The brief decision was written by Justice Caleb Stegall, who is seen as the most conservative of the court’s seven justices, five of whom were appointed by Democratic governors. During arguments from attorneys on Monday, he questioned whether anyone could clearly define improper partisan gerrymandering.

Lawsuits over new congressional district lines have proliferated across the U.S., with Republicans looking to recapture a U.S. House majority in this year’s midterm elections. Congressional maps in at least 17 states have inspired lawsuits, according to the Brennan Center.

State courts have issued decisions favoring Democrats in Florida, North Carolina, Ohio and Pennsylvania. New York’s highest court recently declared that that state’s new districts were gerrymandered to favor Democrats.

In Kansas, the Republican-controlled Legislature enacted the map over Democratic Gov. Laura Kelly's veto, and Davids said Wednesday that new district lines resulted from “rushed hearings” and “back-room deals.” Her likely GOP opponent, Amanda Adkins, said in a statement that the new map "is evidence that our democratic process works.”

Kansas Attorney General Derek Schmidt, a Republican running for governor, hailed the ruling as a victory for “the public’s right to establish new districts through their elected representatives.”

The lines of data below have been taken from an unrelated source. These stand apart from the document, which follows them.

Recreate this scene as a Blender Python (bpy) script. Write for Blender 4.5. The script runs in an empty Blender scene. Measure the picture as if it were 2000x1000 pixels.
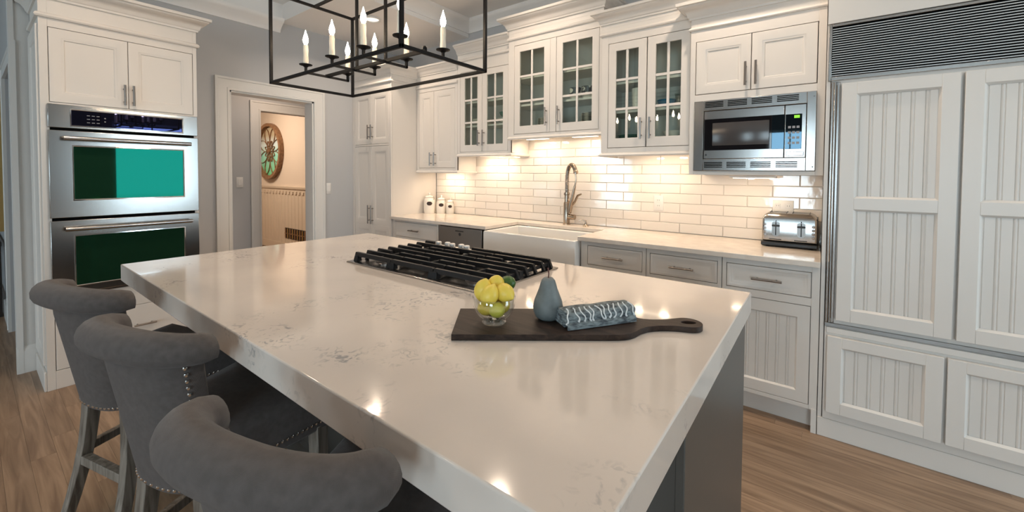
import bpy, bmesh, math, random
from mathutils import Vector, Matrix
random.seed(7)
C = bpy.context.scene.collection
sc = bpy.context.scene
PI = math.pi

# ------------------------------------------------------------------ camera
CZ = 1.363
F_PX, CY, TILT, ROLL, YAW = 806.41, 362.27, 0.0291, 0.0062, 0.6454
cam_d = bpy.data.cameras.new('camera')
cam = bpy.data.objects.new('camera', cam_d); C.objects.link(cam)
Fv = Vector((-math.sin(YAW)*math.cos(TILT), math.cos(YAW)*math.cos(TILT), -math.sin(TILT)))
R0 = Vector((math.cos(YAW), math.sin(YAW), 0)); U0 = R0.cross(Fv)
Rv = math.cos(ROLL)*R0 + math.sin(ROLL)*U0
Uv = -math.sin(ROLL)*R0 + math.cos(ROLL)*U0
cam.matrix_world = Matrix(((Rv.x, Uv.x, -Fv.x, 0), (Rv.y, Uv.y, -Fv.y, 0), (Rv.z, Uv.z, -Fv.z, CZ), (0, 0, 0, 1)))
cam_d.sensor_fit = 'HORIZONTAL'; cam_d.sensor_width = 36
cam_d.lens = F_PX/2000*36
cam_d.shift_y = -(500-CY)/2000
cam_d.clip_start = 0.02
sc.camera = cam

# ------------------------------------------------------------------ world, exposure, large lights
w = bpy.data.worlds.new('world'); sc.world = w; w.use_nodes = True
w.node_tree.nodes['Background'].inputs[0].default_value = (0.62, 0.82, 1.0, 1)
w.node_tree.nodes['Background'].inputs[1].default_value = 1.2
sc.view_settings.view_transform = 'Standard'; sc.view_settings.look = 'None'
sc.view_settings.gamma = 1; sc.view_settings.use_curve_mapping = False
sc.view_settings.exposure = 0.05

def area(name, loc, direction, sx, sy, power, col, spread=PI):
    l = bpy.data.lights.new(name, 'AREA'); l.shape = 'RECTANGLE'; l.size = sx; l.size_y = sy
    l.energy = power; l.color = col; l.spread = spread
    o = bpy.data.objects.new(name, l); C.objects.link(o); o.location = loc
    o.rotation_euler = Vector(direction).to_track_quat('-Z', 'Y').to_euler()
    return o
DAY = (0.72, 0.89, 1.0)
WARM = (1.0, 0.80, 0.60)
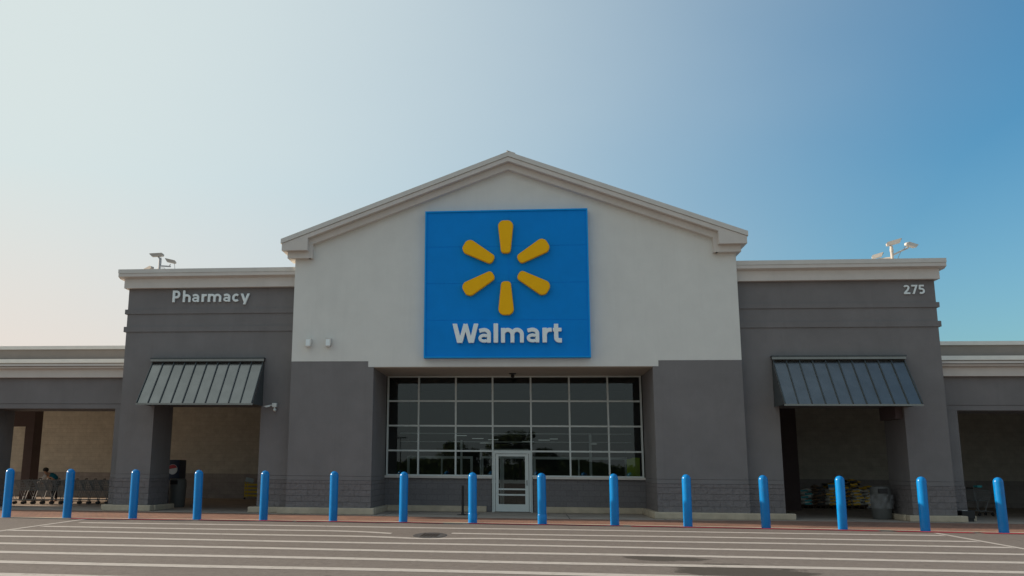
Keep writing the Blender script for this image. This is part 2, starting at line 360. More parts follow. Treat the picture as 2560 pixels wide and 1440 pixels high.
for x0, x1 in ((-12.9, -9.3), (-9.1, -6.3), (-6.2, -1.9), (-1.2, 3.2), (3.4, 9.9), (10.3, 12.2), (12.4, 30)):
    X = np.linspace(x0, x1, 12); w = .34 if x0 > 0 else .2
    a = [b.bm.verts.new((x, ky(x) - w, .012)) for x in X]; c = [b.bm.verts.new((x, ky(x) + .10, .012)) for x in X]
    for i in range(11): b.bm.faces.new([a[i], a[i + 1], c[i + 1], c[i]])
b.build('red_kerb_line', 'redp')['kind'] = 'structure'
# control joints of the walk are shallow saw cuts
b = MB()
for x in np.arange(-19.5, 20, 3.05): b.box(x, x + .025, -1.2, 1.9, .0045, .0055)
b.box(-4.4, 4.4, .6, .625, .0045, .0058)
b.build('sidewalk_joint', 'dark')['kind'] = 'structure'
# painted hatch
b = MB()
rs = random.Random(3)
def stripe(x0, x1, y, w=.36, dip=None):
    X = np.linspace(x0, x1, max(4, int((x1 - x0) / .5))); a = []; c = []
    for x in X:
        yy = y + .04 * math.sin(x * .7 + y) + (dip(x) if dip else 0)
        a.append(b.bm.verts.new((x, yy - w / 2, .004))); c.append(b.bm.verts.new((x, yy + w / 2, .004)))
    for i in range(len(X) - 1): b.bm.faces.new([a[i], a[i + 1], c[i + 1], c[i]])
def xl(y): return -12.4 + (y + 4.8) * -.085
def xr(y): return 11.15 + (y + 5.3) * .055
stripe(xl(-6.3) + .5, xr(-6.3) - .15, -6.32)
stripe(xl(-8.1) + .2, -2.75, -8.08, dip=lambda x: -.55 * max(0, min(1, (x + 4.4) / 1.6)) ** 2)
stripe(-1.32, xr(-8.2) - .15, -8.22)
stripe(xl(-9.6) + .1, xr(-9.9) - .1, -9.72, dip=lambda x: (-.38 * math.exp(-((x + 1.8) / .9) ** 2)) - .01 * x)
for y in (-11.45, -13.15, -14.85, -16.45, -18.1, -19.8, -21.5, -23.2):
    stripe(xl(y) + .1, xr(y) - .1, y, .38 if y < -12 else .36, dip=lambda x: -.012 * x)
for (x0, y0, x1, y1) in ((xl(-4.8), -4.8, xl(-25), -25), (xr(-5.3), -5.3, xr(-25), -25)):
    vs = [b.bm.verts.new(p) for p in ((x0 - .07, y0, .0046), (x0 + .07, y0, .0046), (x1 + .07, y1, .0046), (x1 - .07, y1, .0046))]; b.bm.faces.new(vs)
b.build('road_markings', 'stripe')['kind'] = 'structure'
# drain cover
mh = thing('drain_cover', 'rusty round cast iron drain cover set in the asphalt, white line bent around it', 'drain cover', (-1.77, -9.02, 0))
b = MB(); b.lathe([(.36, 0), (.36, .006), (.33, .009), (.30, .006)], 36)
for i in range(-3, 4):
    for j in range(-3, 4):
        if (i * i + j * j) < 8.5: b.box(i * .085 - .028, i * .085 + .028, j * .085 - .028, j * .085 + .028, .006, .016)
lid = b.build('lid', 'iron', mh); lid.scale = (.97, 2.3, 1)
b = MB(); b.lathe([(.37, 0), (.40, .0), (.40, .007), (.37, .008)], 36); rim = b.build('rim', 'dark', mh); rim.scale = (.97, 2.3, 1)

# ------------------------------------------------------------------ store building
ST = thing('store_building', 'wide grey stucco store front with white central gable and two flanking towers', 'store', (0, 0, 0))
GC = -.05                       # gable centre
def gz(x): return 12.59 - .377 * abs(x - GC)
# white gable wall, stepping down over the recess
wall = MB()
wall.prism([(-7.7, 5.205), (-4.96, 5.205), (-4.96, 5.005), (4.96, 5.005), (4.96, 5.205), (7.7, 5.205), (7.7, gz(7.7) - .3), (GC, gz(GC) - .3), (-7.7, gz(7.7) - .3)], 0, 3.1)
gw = wall.build('gable_wall', 'white', ST)
# cornice along the rake: cap, outer band, inner band; then returns
def rake(zt, zb, yf, yb, xe, mb, xin=None):
    for s in (-1, 1):
        xo = GC + s * xe
        mb.prism([(GC, gz(GC) + zt), (xo, gz(GC) - .377 * xe + zt), (xo, gz(GC) - .377 * xe + zb), (GC, gz(GC) + zb)][::s], yf, yb)
b = MB(); rake(0, -.17, -.47, .6, 8.09, b)
for s in (-1, 1):
    b.box(GC - .0, GC + .32, -.475, .6, 0, .03, rot=Matrix.Rotation(s * R(20.6) if s > 0 else math.pi - R(20.6), 3, 'Y'), at=(GC, 0, gz(GC) - .0))
cp = b.build('gable_coping', 'coping', ST)
b = MB(); rake(-.185, -.335, -.44, .6, 8.05, b); rake(-.18, -.187, -.43, .5, 8.04, b)
rake(-.34, -.57, -.23, .3, 7.3, b)
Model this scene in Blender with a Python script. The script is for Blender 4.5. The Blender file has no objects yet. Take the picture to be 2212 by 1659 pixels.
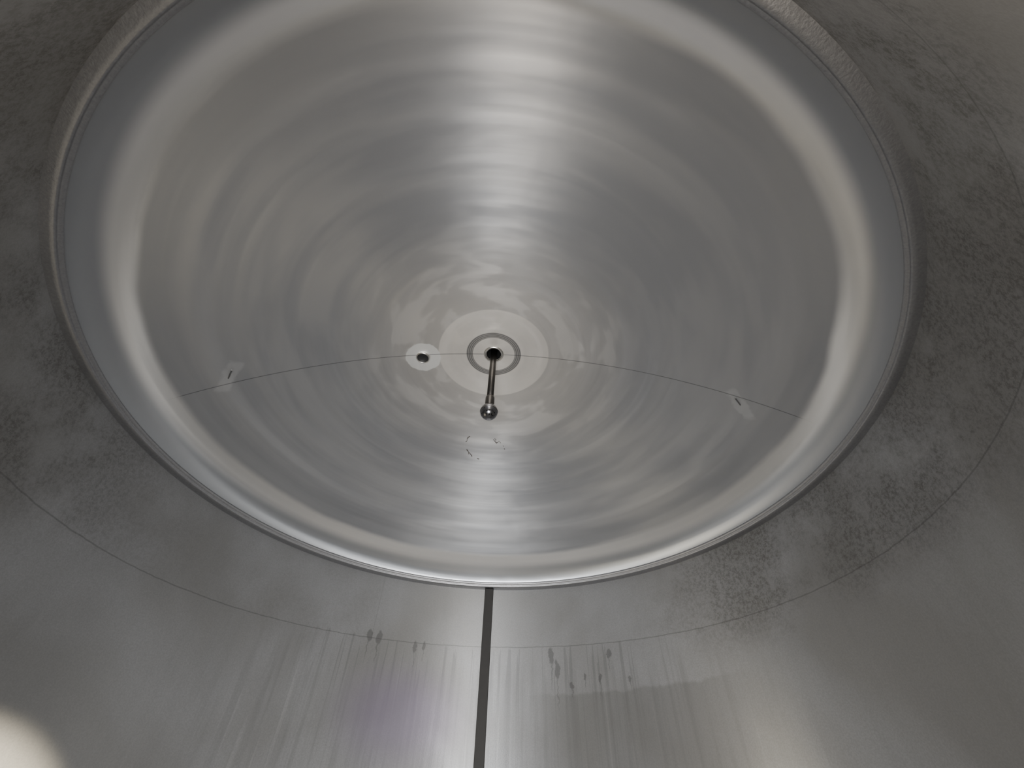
import bpy, bmesh, math, random
from mathutils import Vector, Matrix
random.seed(4)
Z0 = 1.6           # height of the photographer's phone above the ground
S = bpy.context.scene

# ---------------------------------------------------------------- node helpers
class NT:
    def __init__(self, name):
        self.mat = bpy.data.materials.new(name); self.mat.use_nodes = True
        self.nt = self.mat.node_tree; self.nt.nodes.clear()
    def n(self, t, **kw):
        nd = self.nt.nodes.new(t)
        for k, v in kw.items(): setattr(nd, k, v)
        return nd
    def l(self, a, b): self.nt.links.new(a, b)
    def put(self, sock, v):
        if isinstance(v, bpy.types.NodeSocket): self.l(v, sock)
        else: sock.default_value = v
    def m(self, op, a, b=0.0, c=None, clamp=False):
        nd = self.n('ShaderNodeMath', operation=op, use_clamp=clamp)
        self.put(nd.inputs[0], a)
        self.put(nd.inputs[1], b)
        if c is not None: self.put(nd.inputs[2], c)
        return nd.outputs[0]
    def ss(self, v, a, b, o0=0.0, o1=1.0):
        nd = self.n('ShaderNodeMapRange', interpolation_type='SMOOTHSTEP')
        self.put(nd.inputs[0], v); nd.inputs[1].default_value = a; nd.inputs[2].default_value = b
        nd.inputs[3].default_value = o0; nd.inputs[4].default_value = o1
        return nd.outputs[0]
    def comb(self, x, y, z):
        nd = self.n('ShaderNodeCombineXYZ')
        for i, v in enumerate((x, y, z)): self.put(nd.inputs[i], v)
        return nd.outputs[0]
    def noise(self, vec, scale=1, detail=2, rough=0.5, dist=0.0):
        nd = self.n('ShaderNodeTexNoise')
        self.put(nd.inputs['Vector'], vec)
        nd.inputs['Scale'].default_value = scale; nd.inputs['Detail'].default_value = detail
        nd.inputs['Roughness'].default_value = rough; nd.inputs['Distortion'].default_value = dist
        return nd.outputs[0]
    def mix(self, f, a, b):
        nd = self.n('ShaderNodeMix', data_type='RGBA')
        self.put(nd.inputs[0], f)
        self.put(nd.inputs[6], a if isinstance(a, bpy.types.NodeSocket) else (*a, 1))
        self.put(nd.inputs[7], b if isinstance(b, bpy.types.NodeSocket) else (*b, 1))
        return nd.outputs[2]
    def xyz(self):
        tc = self.n('ShaderNodeTexCoord'); sp = self.n('ShaderNodeSeparateXYZ')
        self.l(tc.outputs['Object'], sp.inputs[0])
        return tc.outputs['Object'], sp.outputs[0], sp.outputs[1], sp.outputs[2]
    def metal(self, col, rough, aniso=0.0, rot=0.0, normal=None):
        p = self.n('ShaderNodeBsdfPrincipled')
        self.put(p.inputs['Base Color'], col)
        p.inputs['Metallic'].default_value = 1.0
        self.put(p.inputs['Roughness'], rough)
        self.put(p.inputs['Anisotropic'], aniso)
        p.inputs['Anisotropic Rotation'].default_value = rot
        if not (isinstance(aniso, float) and aniso == 0.0):
            if not hasattr(self, 'tan'):
                self.tan = self.n('ShaderNodeTangent', direction_type='RADIAL', axis='Z').outputs[0]
            self.l(self.tan, p.inputs['Tangent'])
        if normal is not None: self.l(normal, p.inputs['Normal'])
        return p.outputs[0]
    def mixs(self, f, a, b):
        mx = self.n('ShaderNodeMixShader'); self.put(mx.inputs[0], f)
        self.l(a, mx.inputs[1]); self.l(b, mx.inputs[2]); return mx.outputs[0]
    def out(self, s):
        o = self.n('ShaderNodeOutputMaterial'); self.l(s, o.inputs[0]); return self.mat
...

In the past, Kansas congressional district lines have been reviewed by federal judges and not the state Supreme Court. The state’s solicitor general, appointed by Schmidt, argued that because the state constitution doesn’t specifically mention gerrymandering or congressional redistricting, the Kansas Supreme Court should reject the legal challenges.

Democrats worried that the decision gives unfettered power to the Legislature, which almost always has had GOP majorities.

They argued that not only was the map drawn to help Republicans unseat Davids in the 3rd District, but that it also diluted the political clout of Black and Latino voters. Twenty voters and voting-rights group Loud Light filed three lawsuits that were consolidated into one, and a lower court sided with them.

Davis Hammet, Loud Light's president, called Wednesday's ruling “a devastating blow to our democracy.”

“It appears that the Kansas Supreme Court just declared all political power is inherent in the Republican Party, not the people,” he said.

The map moved the northern part of Kansas City, Kansas, out of the 3rd District represented by Davids and into the larger 2nd District of eastern Kansas represented by Republican Rep. Jake LaTurner. Kansas City, Kansas, is among the few Democratic strongholds in the GOP-leaning state.

The map also moved the liberal northeastern Kansas city of Lawrence — a Democratic stronghold that is home to the main University of Kansas campus and is only about 40 miles (64 kilometers) west of Kansas City — out of the 2nd District. Instead, the city of 95,000 has been added to the already sprawling 1st District, which is dominated by small conservative communities in central and western Kansas.

In a separate ruling, the state Supreme Court also upheld maps drawn by Republicans for legislative districts that are expected to preserve the GOP's supermajorities in both chambers.